City Hall renovation could be soon

Published 9:38 pm Friday, November 11, 2011

City workers were busy Thursday working on the Gowan Building, which will temporarily house city hall if the planned renovation takes place.|Brennan Leathers


City of Bainbridge workers have been busy uncovering the façade of a historic downtown building that will likely serve as the temporary home of employees of City Hall, while that building is being renovated.
In anticipation of the City Council giving its final approval for the City Hall renovation project, which will take about a year to complete, the Downtown Development Authority has been renovating the old Gowan Furniture Building at the corner of Broad and Water streets. The DDA purchased the building, which also formerly housed Allen Sports, earlier this year.
At Tuesday night’s City Council meeting, the Bainbridge Downtown Development Authority—a separate entity from the DDA that has been operating in recent years—will present the council with its recommendation on how to finance the City Hall renovation project, which has an estimated construction cost of $3.4 million.
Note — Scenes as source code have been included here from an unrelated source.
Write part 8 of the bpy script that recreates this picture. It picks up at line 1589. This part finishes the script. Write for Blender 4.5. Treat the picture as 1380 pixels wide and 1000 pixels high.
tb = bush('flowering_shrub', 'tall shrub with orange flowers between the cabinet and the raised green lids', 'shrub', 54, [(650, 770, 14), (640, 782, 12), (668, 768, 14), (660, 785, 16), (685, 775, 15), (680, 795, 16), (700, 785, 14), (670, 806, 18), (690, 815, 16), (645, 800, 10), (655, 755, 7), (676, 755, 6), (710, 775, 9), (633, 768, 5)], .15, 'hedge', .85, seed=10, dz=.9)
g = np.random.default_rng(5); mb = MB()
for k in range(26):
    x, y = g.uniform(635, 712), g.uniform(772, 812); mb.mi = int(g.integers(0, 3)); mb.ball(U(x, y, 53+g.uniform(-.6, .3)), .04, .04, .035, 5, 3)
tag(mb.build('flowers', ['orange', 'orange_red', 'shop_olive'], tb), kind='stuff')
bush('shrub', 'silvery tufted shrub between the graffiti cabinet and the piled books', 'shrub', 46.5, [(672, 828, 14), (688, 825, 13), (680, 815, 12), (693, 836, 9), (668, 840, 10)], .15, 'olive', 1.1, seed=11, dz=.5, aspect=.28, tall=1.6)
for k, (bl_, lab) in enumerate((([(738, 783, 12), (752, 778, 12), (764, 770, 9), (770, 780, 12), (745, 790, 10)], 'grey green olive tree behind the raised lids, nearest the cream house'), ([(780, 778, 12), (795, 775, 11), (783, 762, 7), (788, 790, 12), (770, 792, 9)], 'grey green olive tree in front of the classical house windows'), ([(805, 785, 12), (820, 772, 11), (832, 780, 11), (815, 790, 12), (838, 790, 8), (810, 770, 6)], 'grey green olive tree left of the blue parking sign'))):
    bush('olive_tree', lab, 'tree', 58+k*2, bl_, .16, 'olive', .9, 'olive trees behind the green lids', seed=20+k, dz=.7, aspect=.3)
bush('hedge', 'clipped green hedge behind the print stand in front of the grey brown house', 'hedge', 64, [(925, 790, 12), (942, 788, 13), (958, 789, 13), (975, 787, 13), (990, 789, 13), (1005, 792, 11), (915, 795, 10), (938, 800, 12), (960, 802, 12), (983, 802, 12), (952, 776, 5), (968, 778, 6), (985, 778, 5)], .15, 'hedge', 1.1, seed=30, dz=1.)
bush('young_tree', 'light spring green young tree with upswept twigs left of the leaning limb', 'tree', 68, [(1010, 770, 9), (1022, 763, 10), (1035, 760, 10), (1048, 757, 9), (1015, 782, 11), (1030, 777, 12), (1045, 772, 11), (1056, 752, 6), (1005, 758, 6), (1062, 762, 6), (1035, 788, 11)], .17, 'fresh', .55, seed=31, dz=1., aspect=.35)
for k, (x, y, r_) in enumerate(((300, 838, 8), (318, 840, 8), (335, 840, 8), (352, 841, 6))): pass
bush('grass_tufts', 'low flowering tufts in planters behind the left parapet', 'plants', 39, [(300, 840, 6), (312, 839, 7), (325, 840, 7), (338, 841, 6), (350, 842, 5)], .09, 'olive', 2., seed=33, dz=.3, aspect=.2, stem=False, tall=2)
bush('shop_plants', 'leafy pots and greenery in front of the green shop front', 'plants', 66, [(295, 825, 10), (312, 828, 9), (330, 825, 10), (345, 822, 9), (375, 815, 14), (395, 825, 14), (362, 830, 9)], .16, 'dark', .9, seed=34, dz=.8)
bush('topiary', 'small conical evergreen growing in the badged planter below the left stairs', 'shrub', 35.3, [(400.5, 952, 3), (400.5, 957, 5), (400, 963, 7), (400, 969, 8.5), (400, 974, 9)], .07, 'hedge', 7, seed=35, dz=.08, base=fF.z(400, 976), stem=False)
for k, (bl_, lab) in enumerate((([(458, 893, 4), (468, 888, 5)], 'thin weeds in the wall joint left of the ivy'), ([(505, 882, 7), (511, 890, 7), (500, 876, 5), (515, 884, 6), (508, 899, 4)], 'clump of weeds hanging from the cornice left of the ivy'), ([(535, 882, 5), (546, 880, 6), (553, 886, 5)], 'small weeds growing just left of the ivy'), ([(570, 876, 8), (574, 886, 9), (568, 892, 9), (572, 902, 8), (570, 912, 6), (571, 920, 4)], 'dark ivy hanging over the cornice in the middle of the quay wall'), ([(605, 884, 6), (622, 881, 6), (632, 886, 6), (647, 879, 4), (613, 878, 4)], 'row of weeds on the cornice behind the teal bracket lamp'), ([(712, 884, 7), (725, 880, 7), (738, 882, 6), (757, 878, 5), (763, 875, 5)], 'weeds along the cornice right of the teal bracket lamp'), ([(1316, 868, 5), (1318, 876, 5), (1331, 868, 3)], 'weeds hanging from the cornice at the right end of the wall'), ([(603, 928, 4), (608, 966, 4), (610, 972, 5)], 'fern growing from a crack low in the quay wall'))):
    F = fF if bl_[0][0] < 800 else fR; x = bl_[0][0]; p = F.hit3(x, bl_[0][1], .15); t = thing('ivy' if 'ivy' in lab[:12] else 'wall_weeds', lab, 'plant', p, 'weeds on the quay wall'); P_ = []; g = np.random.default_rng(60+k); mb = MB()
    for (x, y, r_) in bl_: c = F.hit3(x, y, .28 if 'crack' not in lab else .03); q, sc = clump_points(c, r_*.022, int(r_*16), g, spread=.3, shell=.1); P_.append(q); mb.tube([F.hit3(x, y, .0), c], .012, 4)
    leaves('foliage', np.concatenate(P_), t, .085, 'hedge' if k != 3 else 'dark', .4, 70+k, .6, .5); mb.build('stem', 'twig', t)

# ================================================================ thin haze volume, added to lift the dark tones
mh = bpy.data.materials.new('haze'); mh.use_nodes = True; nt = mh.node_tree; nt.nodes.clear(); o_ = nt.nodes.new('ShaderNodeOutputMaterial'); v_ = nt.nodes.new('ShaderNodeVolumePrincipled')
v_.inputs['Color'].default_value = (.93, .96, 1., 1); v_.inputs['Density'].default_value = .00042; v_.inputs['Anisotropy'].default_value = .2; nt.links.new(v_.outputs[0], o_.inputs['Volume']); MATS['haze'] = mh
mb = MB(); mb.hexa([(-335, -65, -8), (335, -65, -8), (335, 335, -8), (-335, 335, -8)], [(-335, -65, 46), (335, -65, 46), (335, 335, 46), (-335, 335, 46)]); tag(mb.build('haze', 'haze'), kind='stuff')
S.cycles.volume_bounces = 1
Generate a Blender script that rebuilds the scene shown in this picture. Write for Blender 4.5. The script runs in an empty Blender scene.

The new DDA has Mayor Edward Reynolds and Post-Searchlight Publisher Jeff Findley among its members, and was only created for the purpose of legally arranging financing for major downtown projects—something the current DDA is not permitted by law to do, according to Mayor Reynolds.
Once architectural fees, furniture purchases and contingency funds are added in, the total “move-in” price of the project should be about $4,185,000, City Manager Chris Hobby said.
After the financing—which is based on the architectural firm’s budget estimate—is approved, the next step will be for the City Council to consider the construction bid from Childers Construction, which will likely happen in January, Hobby said. If everything goes as planned, the City Hall renovation could start next February, he said.
There are conceptual plans to turn the Gowan building into a mixed residential/retail complex, after the City Hall renovation is complete. The DDA could do some of the renovation itself, as it did on the Water Street project, or lease or sell the building to a third party.
Meanwhile, City Hall employees—everyone from City Court clerks to the people who take utility bill payments to the city manager himself—will move around the corner and work out of the first floor of the Gowan Building, which has lots of space in good condition.
“The finance department will go in the space Allen Sports used to be in on the corner, while everyone else will be spread out in cubicles in the Gowan Furniture space,” Bainbridge Community and Economic Development Director Amanda Glover said. “Since it just closed a few months ago, it’s in good shape, so all we’ll really have to do to get the inside ready is to wire it for our computers and telephones.”
City workers have already uncovered history in the cast iron façade framework bearing the inscription of George L. Mesker and Co. of Evansville, Ind., a manufacturer whose work is now considered classic among historic architecture buffs.
This week, the city’s maintenance crew — Mike Hammer and Jessie Tindell — stripped away some stucco that had been laid over the building’s original transom windows. The line of window panes have been painted red and are partially missing, so it’s not certain if they will be kept, although the DDA is trying to restore the appearance of original building’s historic façade as close as possible, Glover said.